In the last few months, I have questioned the reward for loyalty and hard work in the workplace. What is the benefit of putting yourself and your needs second so that you can focus on organisational vision, goals and work responsibilities? It is the first time in my career I have felt I may have gotten too comfortable. It is the first time I am considering that maybe loyalty is overrated.

I have done some analysis of my experience so far and came to some new findings.

Loyalty is Valuable, but …

But as far as your boss, senior management and the board are concerned, a variety of skill, the right assortment of experience and a vibrant network will trump loyalty and hard work any day. Most employers seeking to expand and create a competitive advantage for the business will be willing to sacrifice a loyal and hard-working employee for one that has just the right combination of skill, experience and network. In less than three months, I was moved from being a leader of two thriving organisations and a significant decision-maker to the leader of one, cramped into a corner and only being called to the decision-making table when it suited top management. At first, I was demoralised. I complained to those that would listen, and I cried when no one was watching. Then I remembered that I might not be able to control what is happening, but I definitely can control how I responded to it. So, I chose to take learnings and identify where I may have missed it.

First, never restrict your career growth to fit into an organisation.

I did this, and as you can tell, it backfired.

I should have sought other opportunities after a couple of years working here. I should not have gotten so comfortable or be carried away with the accolades I received. I should have considered the offers I got from other prospective employer and not be sentimental about leaving my current employment. I should have thought critically about my future and how this organisation fits into it. I should never have assumed that I will always have a place here even if my boss suggested it severally. I should have been more deliberate about building my network. I should have let the exit of former colleagues inspire and motivate me to chase better career prospects.

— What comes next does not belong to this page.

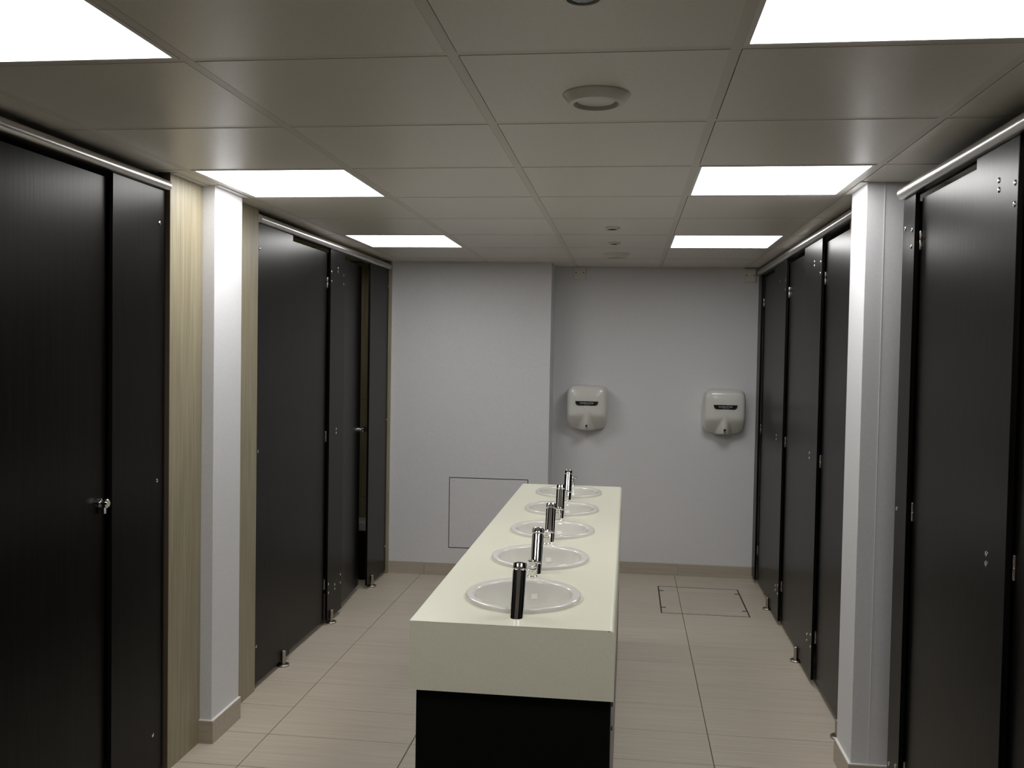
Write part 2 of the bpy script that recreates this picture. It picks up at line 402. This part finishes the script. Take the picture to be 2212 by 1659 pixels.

But I have learned and still learning. Instead of wallowing in what I should and shouldn’t have done, I am staying in that corner, determined to continue to shine. I will hold up the corner and expand it into a much bigger space so I can breathe. I have thought long and hard about what I want and what I wouldn’t take in my next challenge.  I also started digging out old contacts, putting the word out there that I am open to opportunities. I am commending myself for being loyal and hard-working. I have forgiven myself for getting too comfortable. I am searching for and researching jobs and investment opportunities.

Be Careful! Don’t jump from the frying pan into the fire.

I have seen a lot of people leave one job for another in rapid succession, using this approach to climb faster in their career. I have also seen an equal amount of people lose the quality of their experience because they moved too quickly or get stuck because they made the wrong move. The sudden change in my career atmosphere is enough to make me leap without looking. A lot of people have made that mistake. So, I am careful not to jump ship too quickly. I am adapting to the change I am experiencing and at the same time finding the silver lining that I can explore.

I am learning patience – which has not always been my strongest suit. I am identifying opportunities to develop myself. I am filling the time I now have with the things I have always wanted to do. I am taking my happiness in my own hands.

I hope someone finds this inspiring and until you read from me again, Teeanah.